The experimental results also highlight the importance of proper data preprocessing and model optimization. The success of our stationarity transformation in ARIMA and the impact of sequence length optimization in LSTM demonstrate that careful attention to these technical details can significantly impact prediction accuracy. These findings provide practical guidance for implementing effective stock prediction systems in real-world trading environments.
VI. Conclusion
Our research develops an integrated stock prediction system that combines machine learning models with practical trading applications. Through systematic evaluation of ARIMA, LSTM, and Linear Regression approaches, we demonstrate that ARIMA consistently achieves superior prediction accuracy across diverse market conditions.

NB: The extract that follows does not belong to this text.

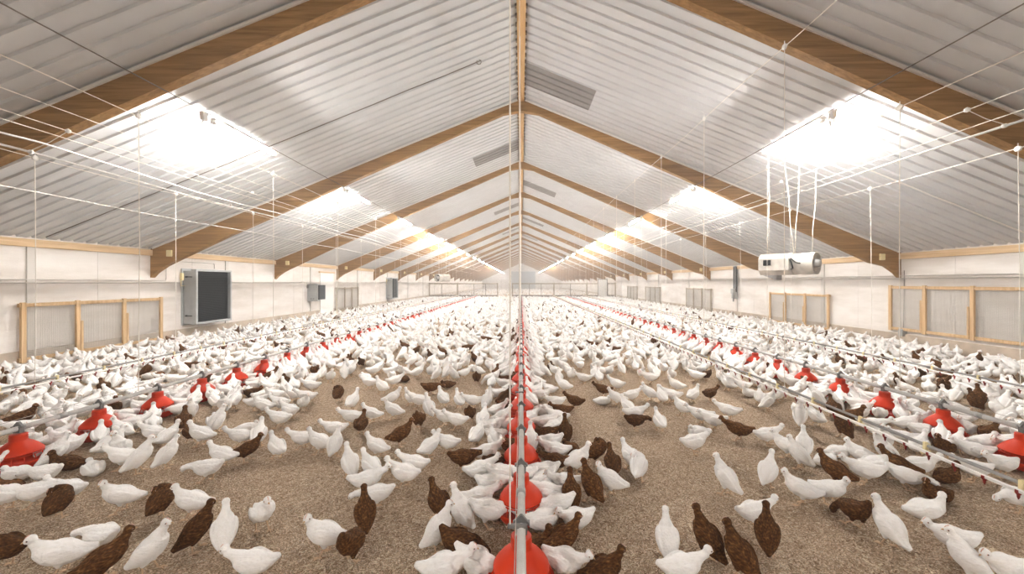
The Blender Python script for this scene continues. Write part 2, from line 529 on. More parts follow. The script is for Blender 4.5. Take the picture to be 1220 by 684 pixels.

This finding challenges the common assumption that complex deep learning models necessarily provide better financial predictions, suggesting that well-optimized traditional statistical methods remain highly effective for stock price forecasting.
However, our analysis also reveals the inherent challenges in stock prediction, as market movements are influenced by numerous factors beyond standard price metrics, including market sentiment, external events, and broader economic indicators.
These findings suggest that future developments in stock prediction should focus on effectively incorporating diverse information sources while maintaining model reliability. As market complexity continues to increase, the balance between model sophistication and practical applicability remains crucial for developing effective trading support systems.